As a teenager, as a college student, I sought relationships to give me the sense that I am loved. I struggle still with feeling neglected, overlooked, unwanted, not desired, and forgotten. When I chose to take on Christian beliefs in ninth grade, my father counted it as a sign of weakness and foolishness. That relationship severed, and still immature in my faith, I sought a boyfriend that would provide my sense of worth. Continually I must remind myself that my worth cannot be found in others, they have all failed.

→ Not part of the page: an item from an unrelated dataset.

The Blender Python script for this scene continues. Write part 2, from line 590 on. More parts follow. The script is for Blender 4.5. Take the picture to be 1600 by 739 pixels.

Our tainted ideas of love may stem from life as a newborn. Self-seeking motivations will fail us. Hopelessly caught up in the romantic ideas of love are not the satisfaction we crave. Real love is far different than we have ever made it out. Pure, genuine love is where my sense of worth emminates from. Read the fine print if you want, or take the summary provided:

1 John 4:7-21 - God is love - everything about Him comes from the reason of love.
John 3:16 - God loved me or you or the rest of the world enough to send the most valuable part to endure a treacherous life of wooing the bride and cofounding the wise, only to suffer the ultimate rejection and endure hell - all this just to win me back.
Matthew 5:43-48 - We cannot be selective about who we love - we are to love everyone - including those we hate or who hate us. There are different types of love, which is a study for another time. But in the end, we are to love all.
1 Corinthians 13:4-8 - Real love looks like this.

All that being said, Jesus is after a relationship, He loves me more than I can imagine, and nothing else will really satisfy. As I have been given this love, I cannot contain it for my own purposes... freely give, freely receive. Know you are loved.